The Road Access Act dramatically affects private rights of land ownership and has been around since 1978. It is about road disputes and about avoiding risks of violence to persons and property generated by the dispute. Here is how it happens in the County of Haliburton: Owner A drives over Owner B’s lands to reach Owner A’s lands. This has been going on for a period of time with the permission of Owner B, or by acquiescence. This is the only car route to get to Owner A’s lands. Otherwise, the lands are landlocked. Owner B sells to Owner C. Owner C does not like what is going on, takes a chainsaw and fells a tree over the road. Owner A gets angry because he cannot get to his lands. Trouble follows. Shotguns are raised.

The Road Access Act comes to the rescue. The purpose of the Act is to prevent the arbitrary, self-help way of closing the road by Owner C when to do so results in preventing access to Owner A’s lands for which Owner C’s road serves as a motor vehicle access route. Owner C must go to court to obtain a court order to close the road, or Owner A can take him there to argue, without chainsaws and shotguns, whether the road should be closed.

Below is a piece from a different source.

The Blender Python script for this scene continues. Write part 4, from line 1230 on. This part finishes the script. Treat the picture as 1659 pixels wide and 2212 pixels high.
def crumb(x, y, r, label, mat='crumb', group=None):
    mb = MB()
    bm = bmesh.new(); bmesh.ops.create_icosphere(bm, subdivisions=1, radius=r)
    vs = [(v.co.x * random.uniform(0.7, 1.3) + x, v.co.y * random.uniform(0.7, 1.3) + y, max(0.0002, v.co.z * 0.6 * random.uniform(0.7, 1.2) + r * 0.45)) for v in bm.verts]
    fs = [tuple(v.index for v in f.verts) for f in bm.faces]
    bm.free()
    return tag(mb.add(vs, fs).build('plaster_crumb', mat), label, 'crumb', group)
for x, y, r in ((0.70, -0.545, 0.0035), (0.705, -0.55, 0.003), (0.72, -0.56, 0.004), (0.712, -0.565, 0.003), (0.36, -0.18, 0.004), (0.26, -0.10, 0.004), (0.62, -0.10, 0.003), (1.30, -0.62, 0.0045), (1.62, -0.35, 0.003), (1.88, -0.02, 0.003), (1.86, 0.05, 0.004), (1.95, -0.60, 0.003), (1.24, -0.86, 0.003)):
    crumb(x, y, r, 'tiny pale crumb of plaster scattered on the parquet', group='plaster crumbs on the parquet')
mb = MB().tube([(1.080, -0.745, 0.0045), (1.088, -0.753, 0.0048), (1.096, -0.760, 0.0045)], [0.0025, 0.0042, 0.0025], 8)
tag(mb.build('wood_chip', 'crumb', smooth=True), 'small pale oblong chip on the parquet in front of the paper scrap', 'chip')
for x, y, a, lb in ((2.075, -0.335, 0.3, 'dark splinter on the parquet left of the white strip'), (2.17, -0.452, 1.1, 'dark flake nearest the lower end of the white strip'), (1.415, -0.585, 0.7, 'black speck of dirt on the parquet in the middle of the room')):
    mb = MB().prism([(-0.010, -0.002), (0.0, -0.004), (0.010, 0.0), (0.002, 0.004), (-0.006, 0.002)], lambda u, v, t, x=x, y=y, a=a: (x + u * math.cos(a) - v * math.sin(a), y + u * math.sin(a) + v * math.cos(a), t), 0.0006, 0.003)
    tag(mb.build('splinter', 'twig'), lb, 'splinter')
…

To receive the protection of the Act, the access road must be the only vehicular route to Owner A’s lands. Owner C will try to argue that there is an alternative access route available to Owner A, and therefore, the Act does not apply. In one recent case, a landowner maintained that water access is an alternative access because access is available by motor boat but failed because the alternative access must be road access.

Almost everywhere in the County, there are unopened road allowances which may lead to an access user’s property, and therefore, could be developed as an alternative access road. In another recent case, the landowner made such an argument. The court dismissed the argument after a careful analysis. It held that the mere existence of an unopened road allowance which cannot be used for vehicular traffic without municipal approval and without road construction and maintenance to municipal standards does not constitute an alternative access. The alternative access must be an existing alternative access, not a potential one.